Reverse repo adalah salah satu instrumen moneter milik bank sentral untuk menyerap kelebihan likuiditas, dalam hal ini rupiah, di sistem keuangan. Mekanismenya adalah BI akan menyerap dana dari perbankan yang akan dijamin dengan SUN yang sudah lebih dulu dimiliki bank sentral, atau istilah sederhananya reverse-gadai SUN.
Sejak awal bulan, tercatat sudah ada Rp 102,71 triliun dana yang dititipkan pelaku industri perbankan kepada Bank Indonesia melalui lima lelang serupa, masing-masing berhasil menyerap rupiah senilai Rp 23,16 triliun, Rp 17,2 triliun, Rp 22,95 triliun, Rp 20,98 triliun, dan Rp 18,42 triliun.
Hari ini, harga SUN menguat lagi dengan yield SUN tenor 10 tahun berada pada 6,56%, terendah sejak 27 Februari 2018. Hal itu ditunjukkan oleh data Refinitiv.

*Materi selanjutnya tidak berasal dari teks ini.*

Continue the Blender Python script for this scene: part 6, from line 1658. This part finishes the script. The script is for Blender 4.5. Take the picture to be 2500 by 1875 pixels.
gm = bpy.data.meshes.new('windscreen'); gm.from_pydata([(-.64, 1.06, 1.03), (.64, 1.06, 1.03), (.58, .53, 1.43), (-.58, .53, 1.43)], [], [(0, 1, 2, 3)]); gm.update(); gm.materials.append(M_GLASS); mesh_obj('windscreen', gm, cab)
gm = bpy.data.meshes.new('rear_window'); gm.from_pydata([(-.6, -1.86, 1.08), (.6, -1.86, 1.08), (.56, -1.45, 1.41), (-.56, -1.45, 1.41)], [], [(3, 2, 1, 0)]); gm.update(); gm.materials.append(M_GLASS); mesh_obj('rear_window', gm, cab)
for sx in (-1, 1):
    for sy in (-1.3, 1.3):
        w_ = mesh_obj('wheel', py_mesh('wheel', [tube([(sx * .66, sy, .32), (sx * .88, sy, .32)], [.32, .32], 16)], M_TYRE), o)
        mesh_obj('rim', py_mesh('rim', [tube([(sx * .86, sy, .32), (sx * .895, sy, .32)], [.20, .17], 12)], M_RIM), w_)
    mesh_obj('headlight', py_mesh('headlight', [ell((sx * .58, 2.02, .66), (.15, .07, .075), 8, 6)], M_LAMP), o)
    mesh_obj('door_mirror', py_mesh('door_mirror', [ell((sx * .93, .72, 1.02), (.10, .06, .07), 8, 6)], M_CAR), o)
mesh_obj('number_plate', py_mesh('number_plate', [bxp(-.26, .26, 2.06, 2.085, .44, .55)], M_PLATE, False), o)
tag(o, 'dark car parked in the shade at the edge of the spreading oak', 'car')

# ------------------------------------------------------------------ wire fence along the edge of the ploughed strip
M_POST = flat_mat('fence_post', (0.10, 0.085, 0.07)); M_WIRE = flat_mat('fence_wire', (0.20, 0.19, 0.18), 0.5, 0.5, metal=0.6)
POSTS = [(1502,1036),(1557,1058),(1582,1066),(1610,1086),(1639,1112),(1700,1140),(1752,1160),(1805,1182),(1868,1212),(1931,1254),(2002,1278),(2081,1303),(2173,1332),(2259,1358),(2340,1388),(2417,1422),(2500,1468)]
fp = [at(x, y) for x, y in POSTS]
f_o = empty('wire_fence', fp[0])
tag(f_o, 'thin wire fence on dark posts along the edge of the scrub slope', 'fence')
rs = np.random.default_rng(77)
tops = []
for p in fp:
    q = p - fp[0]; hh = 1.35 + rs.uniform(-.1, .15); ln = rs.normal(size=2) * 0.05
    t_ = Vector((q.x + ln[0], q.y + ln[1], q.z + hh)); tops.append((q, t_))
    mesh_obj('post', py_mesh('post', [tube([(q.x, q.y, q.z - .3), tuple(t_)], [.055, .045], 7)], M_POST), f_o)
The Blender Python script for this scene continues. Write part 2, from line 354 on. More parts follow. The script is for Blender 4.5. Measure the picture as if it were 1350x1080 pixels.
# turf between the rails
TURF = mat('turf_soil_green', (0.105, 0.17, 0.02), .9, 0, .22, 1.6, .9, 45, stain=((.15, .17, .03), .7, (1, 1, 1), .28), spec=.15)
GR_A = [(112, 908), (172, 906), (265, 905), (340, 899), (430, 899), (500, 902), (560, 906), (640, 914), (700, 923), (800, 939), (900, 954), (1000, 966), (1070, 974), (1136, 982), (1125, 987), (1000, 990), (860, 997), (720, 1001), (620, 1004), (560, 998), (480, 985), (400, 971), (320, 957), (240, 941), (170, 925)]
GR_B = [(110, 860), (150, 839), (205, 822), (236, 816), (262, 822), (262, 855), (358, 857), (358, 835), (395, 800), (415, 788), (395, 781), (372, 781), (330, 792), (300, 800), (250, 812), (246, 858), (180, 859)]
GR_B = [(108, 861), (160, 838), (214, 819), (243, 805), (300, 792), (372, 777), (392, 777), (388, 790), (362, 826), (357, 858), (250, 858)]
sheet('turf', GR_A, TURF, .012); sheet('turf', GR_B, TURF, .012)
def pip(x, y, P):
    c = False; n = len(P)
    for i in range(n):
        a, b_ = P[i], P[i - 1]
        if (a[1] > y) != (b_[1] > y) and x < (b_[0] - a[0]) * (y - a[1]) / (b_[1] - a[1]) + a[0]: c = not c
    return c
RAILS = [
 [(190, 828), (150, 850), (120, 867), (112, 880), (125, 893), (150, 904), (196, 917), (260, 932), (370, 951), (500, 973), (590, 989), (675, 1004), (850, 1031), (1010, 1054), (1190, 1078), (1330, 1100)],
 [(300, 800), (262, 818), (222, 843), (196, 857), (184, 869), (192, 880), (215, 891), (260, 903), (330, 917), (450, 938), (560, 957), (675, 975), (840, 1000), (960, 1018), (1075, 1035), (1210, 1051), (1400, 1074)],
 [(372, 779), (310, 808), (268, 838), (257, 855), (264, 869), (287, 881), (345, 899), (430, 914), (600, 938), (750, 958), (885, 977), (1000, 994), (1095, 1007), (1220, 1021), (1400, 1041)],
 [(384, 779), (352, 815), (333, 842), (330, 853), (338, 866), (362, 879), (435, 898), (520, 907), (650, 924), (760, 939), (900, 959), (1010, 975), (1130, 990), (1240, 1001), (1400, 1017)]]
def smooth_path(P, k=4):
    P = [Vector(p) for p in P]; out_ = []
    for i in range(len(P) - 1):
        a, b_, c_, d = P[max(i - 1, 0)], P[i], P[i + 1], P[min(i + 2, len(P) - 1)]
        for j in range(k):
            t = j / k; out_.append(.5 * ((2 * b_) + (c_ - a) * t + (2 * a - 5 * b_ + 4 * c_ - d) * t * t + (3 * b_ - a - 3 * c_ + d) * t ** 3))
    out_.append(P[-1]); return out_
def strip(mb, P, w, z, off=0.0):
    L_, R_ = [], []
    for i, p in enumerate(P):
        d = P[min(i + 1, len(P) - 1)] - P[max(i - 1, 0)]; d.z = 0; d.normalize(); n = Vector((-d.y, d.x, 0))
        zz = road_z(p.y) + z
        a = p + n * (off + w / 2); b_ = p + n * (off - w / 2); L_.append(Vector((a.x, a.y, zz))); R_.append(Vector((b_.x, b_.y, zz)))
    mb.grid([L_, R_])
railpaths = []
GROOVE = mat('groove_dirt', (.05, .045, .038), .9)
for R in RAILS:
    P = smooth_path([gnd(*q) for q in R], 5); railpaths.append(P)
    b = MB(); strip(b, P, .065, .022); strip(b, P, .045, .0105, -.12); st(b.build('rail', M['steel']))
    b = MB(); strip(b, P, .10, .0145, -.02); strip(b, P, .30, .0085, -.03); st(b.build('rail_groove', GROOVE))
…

Pergerakan harga dan yield obligasi saling bertolak belakang di pasar sekunder, sehingga ketika harga naik maka akan menekan yield turun, begitupun sebaliknya. Yield yang menjadi acuan keuntungan yang didapat investor juga lebih umum dijadikan acuan transaksi obligasi dibanding harga karena mencerminkan kupon, tenor, dan risiko dalam satu angka.